UBS: Investors should prepare for ‘low returns’ in 2020 as US-China trade war uncertainty weighs on growth

Chad Bray

Investors should expect “low returns” next year as companies continue to navigate an uncertain environment created in part by the US-China trade war, according to UBS.

Companies are lowering their risks by cutting costs, delaying future investment, and containing inventory in response to the uncertain trade environment, Niall MacLeod, Asia-Pacific strategist at UBS’s investment bank, said.

Economic growth should pick up in the second half of 2020 after weakening further earlier in the year, MacLeod said, which should help drive a recovery in corporate earnings. Equity valuations, however, will be capped to the upside at a modest 7 per cent, he said.

“We see the bigger recovery in earnings occurring in 2021,” MacLeod said in a research report.

“US-China trade tariffs remain a key uncertainty though, that we believe will ultimately drive the speed and size of the earnings recovery.”

Trade war forces Asia’s companies to look homeward for growth

The world’s two biggest economies have been embroiled in a trade was for more than a year, with US President Donald Trump using hundred of billions of dollars of tariffs on Chinese goods to try to force Beijing to change decades of industrial and trade policies.

President Trump announced the countries had reached a “substantial phase-one deal” in October, but an agreement has yet to be signed. The Wall Street Journal reported on Thursday that China was balking at agreeing to specific levels of agricultural product purchases.

China has been pushing for the US to rescind tariffs as part of any deal, but Trump told reporters last week that he had not agreed to any rollback.

Larry Kudlow, a White House economic adviser, said on Thursday, however, that negotiations on the “phase-one” deal were approaching their final stages and the sides were speaking daily.

Despite the uncertainty, MacLeod said there are “plausible situations” where returns are better this year.

“Any combination of better growth (from an earlier cyclical upturn, or better trade outcome, or even idiosyncratic factors in tech) alongside persistently low yields creates scenarios in which equities could once again perform in double digit territory,” he said. “Likewise, given the run up in equities in recent weeks, a worsening trade outlook and or deterioration beyond our economics base case could take equities closer to recessionary levels – around 13 per cent lower than current levels. All these outcomes appear plausible to us – our confidence in our base case view is lower than normal.”

Goldman Sachs Asset Management said on Monday that investors should not expect a “smooth ride” in 2020 as geopolitical tensions, including the trade war, continue to make financial markets volatile. The global economy, however, should avoid a recession next year, the asset management unit said.

In a survey released earlier this week, 72 per cent of wealthy investors said they believed the investing environment was “more challenging” than five years ago, according to UBS Global Wealth Management. Of those surveyed, 66 per cent said markets today are more driven by geopolitics than fundamentals, with the US-China tensions attracting the most concern.

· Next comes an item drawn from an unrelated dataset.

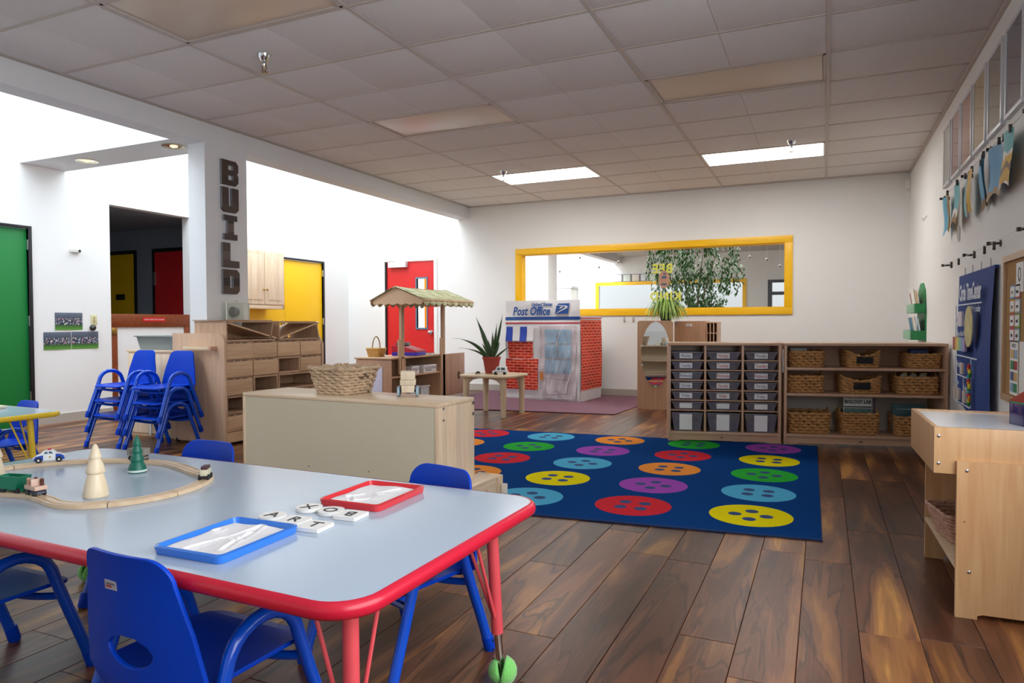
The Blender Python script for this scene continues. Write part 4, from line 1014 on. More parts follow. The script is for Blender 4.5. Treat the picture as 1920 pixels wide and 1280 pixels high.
tk = thing('train_track', 'wooden toy train track laid in a loop on the table', 'toy track', (0, 0, ZT))
w_ = .0195
prf = [(-w_, 0), (-w_, .0105), (-w_+.002, .012), (-.0135, .012), (-.0130, .0085), (-.0095, .0085), (-.009, .012), (.009, .012), (.0095, .0085), (.0130, .0085), (.0135, .012), (w_-.002, .012), (w_, .0105), (w_, 0)]
def tpt(i): return tp[i % NT]
def tdir(i): return (tp[(i+1) % NT]-tp[(i-1) % NT]).normalized()
brk = [0, 13, 27, 41, 52, 66, 80, 96, 110, 122, 134, 147, 160]
for a, b_ in zip(brk, brk[1:]):
    q = MB(); vs, fs = [], []; m_ = len(prf); ii = list(range(a, b_+1))
    for jx, i in enumerate(ii):
        p_, d = tpt(i), tdir(i); nn = Vector((-d.y, d.x)); sh = .0012 if jx == 0 else (-.0012 if jx == len(ii)-1 else 0)
        for (o_, z_) in prf: vs.append((p_.x+nn.x*o_+d.x*sh, p_.y+nn.y*o_+d.y*sh, z_+.0006))
    for i in range(len(ii)-1):
        for k in range(m_): l = (k+1) % m_; fs.append((i*m_+k, i*m_+l, (i+1)*m_+l, (i+1)*m_+k))
    fs += [tuple(range(m_)), tuple((len(ii)-1)*m_+k for k in range(m_))[::-1]]
    q.add(vs, fs); q.obj('track_piece', trackw, tk)
def on_track(i): p_, d = tpt(i), tdir(i); return (p_.x, p_.y), math.atan2(d.y, d.x)
# toy trees
def toy_tree(lb, x, y, h, m):
    t = thing('toy_tree', lb, 'toy tree', (x, y, ZT+.0005), 0, 'turned wooden toy trees')
    s = h/.154
    pf = [(.033*s, 0), (.034*s, .004*s), (.030*s, .03*s), (.0225*s, .062*s), (.021*s, .066*s), (.0255*s, .070*s), (.026*s, .075*s), (.020*s, .095*s), (.0145*s, .108*s), (.0145*s, .110*s), (.017*s, .114*s), (.016*s, .119*s), (.010*s, .138*s), (.005*s, .151*s), (.0005, .154*s)]
    MB().lathe(pf, 28).obj('turned_body', m, t, smooth=55); return t
toy_tree('tall pale turned wooden tree inside the near bend of the track', -1.938, 1.332, .154, palew)
t = thing('toy_tree', 'green turned wooden tree inside the far side of the track', 'toy tree', (-2.125, 1.608, ZT+.0005), 0, 'turned wooden toy trees')
gt2 = mat('tree_green', '0f6a56', .4)
MB().lathe([(.028, 0), (.030, .004), (.026, .02), (.019, .036), (.022, .040), (.0205, .046), (.014, .065), (.017, .068), (.016, .074), (.011, .09), (.0135, .093), (.0125, .098), (.006, .118), (.0005, .127)], 28).obj('turned_body', gt2, t, smooth=55)
MB().lathe([(.0302, .003), (.0305, .008), (.0295, .010)], 28, cap=False).obj('worn_edge', mat('worn_white', 'cfe0d8', .7), t)
toy_tree('pale turned wooden tree cut by the left edge of the picture', -2.475, 1.355, .15, palew)
# vehicles
def wheel(q, x, y, z, rd, wd): q.tube([(x, y-wd/2, z), (x, y+wd/2, z)], rd, 14)
(px_, py_), ang_ = on_track(103)
pc = thing('toy_police_car', 'small blue and white wooden police car on the far side of the track', 'toy car', (px_, py_, ZT+.013), ang_); pc.scale = (.85, .85, .85)
body = [(-.055, .01), (-.055, .022), (-.045, .031), (-.033, .034), (-.022, .046), (-.008, .051), (.012, .050), (.026, .036), (.043, .032), (.054, .024), (.056, .010)]
q = MB(); q.prism(body, 'y', -.017, .017); q.obj('car_body', mat('toy_white', 'eef2f4', .3), pc)
q = MB()
for s_ in (-1, 1):
    for xa, xb in ((-.056, -.02), (.024, .057)):
        q.prism([(xa, .0095), (xb, .0095), (xb, .0315 if xa < 0 else .033), (xa+(.008 if xa < 0 else 0), .026 if xa < 0 else .033)] if xa < 0 else [(xa, .0095), (xb, .0095), (xb-.003, .024), (xa+.018, .0325), (xa, .034)], 'y', s_*.0172, s_*.0178)
q.obj('blue_door_paint', mat('toy_blue', '2c50b8', .3), pc)
for xx in (-.036, .036):
    for s_ in (-1, 1):
        q = MB(); wheel(q, xx, s_*.019, .011, .0115, .006); wo = q.obj('wheel', dark, pc); q = MB(); wheel(q, xx, s_*.0225, .011, .004, .002); q.obj('hub', white, wo)
MB().box(-.006, .008, -.008, .008, .05, .057, .002).obj('roof_light', mat('toy_red', 'c02c34', .3), pc)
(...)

Asian investors were less concerned about the US-China trade tensions than other regions, but also were less optimistic about growth over the next decade, with only 65 per cent optimistic about long-term returns, according to the survey.

The UBS survey interviewed more than 3,400 individuals with a net worth of at least US$1 million in 13 markets, including the China, the US and the United Kingdom.

Credit conditions ‘bumpy’ as economy slows, trade war rages: S&P

Disappointing Chinese economic data released on Thursday “pointed to persistent downward pressures on growth in the near term”, according to Bank of America Merrill Lynch.

“Even with a ‘phase-one’ deal between the US and China, [gross domestic product] growth will likely continue to ease in coming quarters, given the lack of domestic policy easing,” Bank of America economists Xiaojia Zhi and Helen Qiao, said in a research note on Thursday. “There have been some minor adjustments recently … but we think they are far from sufficient to offset the growth headwinds, from external weakness and sluggish manufacturing investment demand, while the property sector seems set to soften.”

The Bank of America economists said they expect Beijing to enact a “comprehensive policy easing package” to stabilise growth.